**WHAT YOU SHOULD DO**
Print the data that follows exactly.

**DATA PROVIDED**
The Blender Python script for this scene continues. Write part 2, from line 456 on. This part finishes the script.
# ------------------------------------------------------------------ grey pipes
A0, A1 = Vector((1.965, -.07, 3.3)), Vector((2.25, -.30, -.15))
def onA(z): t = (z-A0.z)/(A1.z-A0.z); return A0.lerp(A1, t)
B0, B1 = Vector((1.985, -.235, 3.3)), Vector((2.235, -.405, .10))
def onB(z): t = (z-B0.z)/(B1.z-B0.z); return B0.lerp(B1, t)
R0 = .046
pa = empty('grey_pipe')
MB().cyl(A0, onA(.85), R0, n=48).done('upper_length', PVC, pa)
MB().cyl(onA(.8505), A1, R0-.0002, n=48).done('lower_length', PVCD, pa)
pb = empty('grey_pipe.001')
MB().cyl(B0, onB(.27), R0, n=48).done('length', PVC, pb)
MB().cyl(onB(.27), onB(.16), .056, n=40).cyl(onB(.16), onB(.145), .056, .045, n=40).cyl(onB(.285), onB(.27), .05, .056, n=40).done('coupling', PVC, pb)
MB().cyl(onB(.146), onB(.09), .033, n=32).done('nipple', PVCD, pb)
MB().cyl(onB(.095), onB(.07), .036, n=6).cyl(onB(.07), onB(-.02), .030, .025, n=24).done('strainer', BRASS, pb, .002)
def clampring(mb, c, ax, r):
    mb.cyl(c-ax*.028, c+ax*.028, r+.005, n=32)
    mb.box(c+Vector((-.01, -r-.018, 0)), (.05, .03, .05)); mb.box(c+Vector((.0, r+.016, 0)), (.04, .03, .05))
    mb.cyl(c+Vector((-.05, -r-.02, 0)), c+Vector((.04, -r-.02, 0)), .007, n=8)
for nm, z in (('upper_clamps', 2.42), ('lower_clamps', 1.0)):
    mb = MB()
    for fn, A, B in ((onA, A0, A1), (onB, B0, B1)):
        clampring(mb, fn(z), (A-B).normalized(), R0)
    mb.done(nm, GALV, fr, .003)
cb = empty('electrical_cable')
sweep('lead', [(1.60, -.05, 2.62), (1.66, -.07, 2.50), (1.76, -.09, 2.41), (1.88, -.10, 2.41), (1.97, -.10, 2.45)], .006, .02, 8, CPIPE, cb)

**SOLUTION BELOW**
The Blender Python script for this scene continues. Write part 2, from line 456 on. This part finishes the script.
# ------------------------------------------------------------------ grey pipes
A0, A1 = Vector((1.965, -.07, 3.3)), Vector((2.25, -.30, -.15))
def onA(z): t = (z-A0.z)/(A1.z-A0.z); return A0.lerp(A1, t)
B0, B1 = Vector((1.985, -.235, 3.3)), Vector((2.235, -.405, .10))
def onB(z): t = (z-B0.z)/(B1.z-B0.z); return B0.lerp(B1, t)
R0 = .046
pa = empty('grey_pipe')
MB().cyl(A0, onA(.85), R0, n=48).done('upper_length', PVC, pa)
MB().cyl(onA(.8505), A1, R0-.0002, n=48).done('lower_length', PVCD, pa)
pb = empty('grey_pipe.001')
MB().cyl(B0, onB(.27), R0, n=48).done('length', PVC, pb)
MB().cyl(onB(.27), onB(.16), .056, n=40).cyl(onB(.16), onB(.145), .056, .045, n=40).cyl(onB(.285), onB(.27), .05, .056, n=40).done('coupling', PVC, pb)
MB().cyl(onB(.146), onB(.09), .033, n=32).done('nipple', PVCD, pb)
MB().cyl(onB(.095), onB(.07), .036, n=6).cyl(onB(.07), onB(-.02), .030, .025, n=24).done('strainer', BRASS, pb, .002)
def clampring(mb, c, ax, r):
    mb.cyl(c-ax*.028, c+ax*.028, r+.005, n=32)
    mb.box(c+Vector((-.01, -r-.018, 0)), (.05, .03, .05)); mb.box(c+Vector((.0, r+.016, 0)), (.04, .03, .05))
    mb.cyl(c+Vector((-.05, -r-.02, 0)), c+Vector((.04, -r-.02, 0)), .007, n=8)
for nm, z in (('upper_clamps', 2.42), ('lower_clamps', 1.0)):
    mb = MB()
    for fn, A, B in ((onA, A0, A1), (onB, B0, B1)):
        clampring(mb, fn(z), (A-B).normalized(), R0)
    mb.done(nm, GALV, fr, .003)
cb = empty('electrical_cable')
sweep('lead', [(1.60, -.05, 2.62), (1.66, -.07, 2.50), (1.76, -.09, 2.41), (1.88, -.10, 2.41), (1.97, -.10, 2.45)], .006, .02, 8, CPIPE, cb)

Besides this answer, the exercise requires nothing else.